> [WHAT IS NEEDED] Leave the pictures out and retype the lines from the beginning through the line with "COL = SC.collection", both ends included.

○ ○ ○ ○ ○ ○ ○

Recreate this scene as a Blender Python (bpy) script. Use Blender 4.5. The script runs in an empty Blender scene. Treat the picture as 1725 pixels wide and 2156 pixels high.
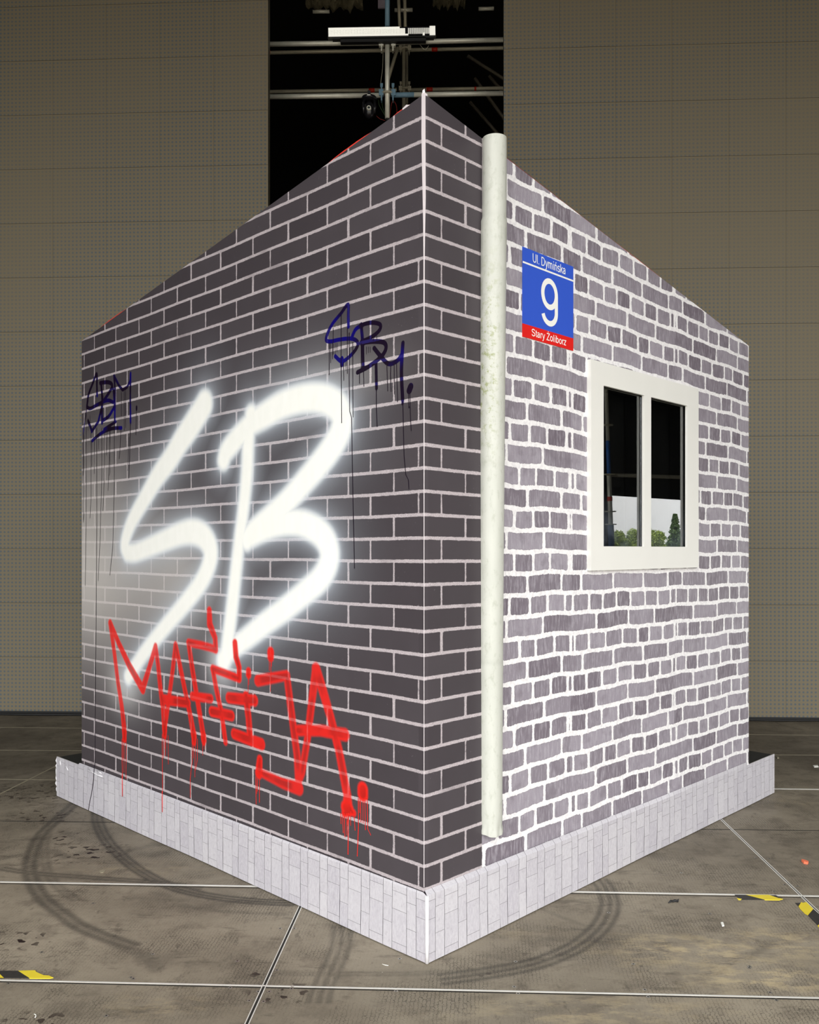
import bpy, math, random
import numpy as np

random.seed(7)
rng = np.random.default_rng(7)
SC = bpy.context.scene
COL = SC.collection

# ------------------------------------------------------------------ camera, world, light, exposure
FPX, CX, HZ, EYE = 1850.0, 862.5, 1158.0, 1.515
cam = bpy.data.cameras.new('camera')
cam.sensor_fit = 'HORIZONTAL'
cam.sensor_width = 36.0
cam.lens = 36.0 * FPX / 1725.0
cam.shift_y = (HZ - 1078.0) / 1725.0
cam.clip_end = 500
camo = bpy.data.objects.new('camera', cam)
COL.objects.link(camo)
camo.location = (0, 0, EYE)
camo.rotation_euler = (math.pi / 2, 0, 0)
SC.camera = camo

SC.view_settings.view_transform = 'Standard'
SC.view_settings.look = 'None'
SC.view_settings.gamma = 1.0
SC.view_settings.exposure = 0.0
SC.view_settings.use_curve_mapping = False
SC.cycles.use_denoising = True
SC.cycles.max_bounces = 8
SC.cycles.diffuse_bounces = 4

SKY = 6.35
w = bpy.data.worlds.new('overcast_sky')
SC.world = w
w.use_nodes = True
wn = w.node_tree.nodes
wl = w.node_tree.links
bg = wn['Background']
tcw = wn.new('ShaderNodeTexCoord')
ns = wn.new('ShaderNodeTexNoise')
ns.inputs['Scale'].default_value = 1.6
ns.inputs['Detail'].default_value = 4
crw = wn.new('ShaderNodeValToRGB')
crw.color_ramp.elements[0].position = 0.3
crw.color_ramp.elements[0].color = (0.93, 0.95, 0.98, 1)
crw.color_ramp.elements[1].position = 0.7
crw.color_ramp.elements[1].color = (1.0, 0.985, 0.962, 1)
wl.new(tcw.outputs['Generated'], ns.inputs['Vector'])
wl.new(ns.outputs['Fac'], crw.inputs['Fac'])
wl.new(crw.outputs['Color'], bg.inputs['Color'])
# an overcast sky is dimmer towards the horizon
sepw = wn.new('ShaderNodeSeparateXYZ')
wl.new(tcw.outputs['Generated'], sepw.inputs[0])
mr = wn.new('ShaderNodeMapRange')
for i, q in enumerate((0.0, 0.5, 0.58 * SKY, 1.0 * SKY)): mr.inputs[i + 1].default_value = q
wl.new(sepw.outputs['Z'], mr.inputs[0])
wl.new(mr.outputs[0], bg.inputs['Strength'])


def portal(loc, rot, sx, sy):
    li = bpy.data.lights.new('portal', 'AREA')
    li.shape = 'RECTANGLE'
    li.size = sx
    li.size_y = sy
    li.cycles.is_portal = True
    o = bpy.data.objects.new('portal', li)
    o.location = loc
    o.rotation_euler = rot
    COL.objects.link(o)


# the open front of the stage, behind the photographer
FRONT_Y, FRONT_H, SIDE_X, ROOF_Z, BACK_Y = -3.0, 6.9, 9.0, 11.0, 14.6
portal((0, FRONT_Y, FRONT_H / 2), (math.pi / 2, 0, 0), 2 * SIDE_X, FRONT_H)
portal((SIDE_X, 8.5, 1.1), (math.pi / 2, 0, math.pi / 2), 5.2, 2.2)


# ------------------------------------------------------------------ object helpers
def tag(o, label=None, cat=None, group=None, kind=None):
    if label: o['label'] = label
    if cat: o['category'] = cat
    if group: o['group'] = group
    if kind: o['kind'] = kind
    return o


def empty(name, loc, label, cat, group=None):
    o = bpy.data.objects.new(name, None)
    o.empty_display_size = 0.1
    COL.objects.link(o)
    o.location = loc
    return tag(o, label, cat, group)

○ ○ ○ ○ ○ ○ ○

> [RESPONSE TO THIS EXERCISE]
Recreate this scene as a Blender Python (bpy) script. Use Blender 4.5. The script runs in an empty Blender scene. Treat the picture as 1725 pixels wide and 2156 pixels high.
import bpy, math, random
import numpy as np

random.seed(7)
rng = np.random.default_rng(7)
SC = bpy.context.scene
COL = SC.collection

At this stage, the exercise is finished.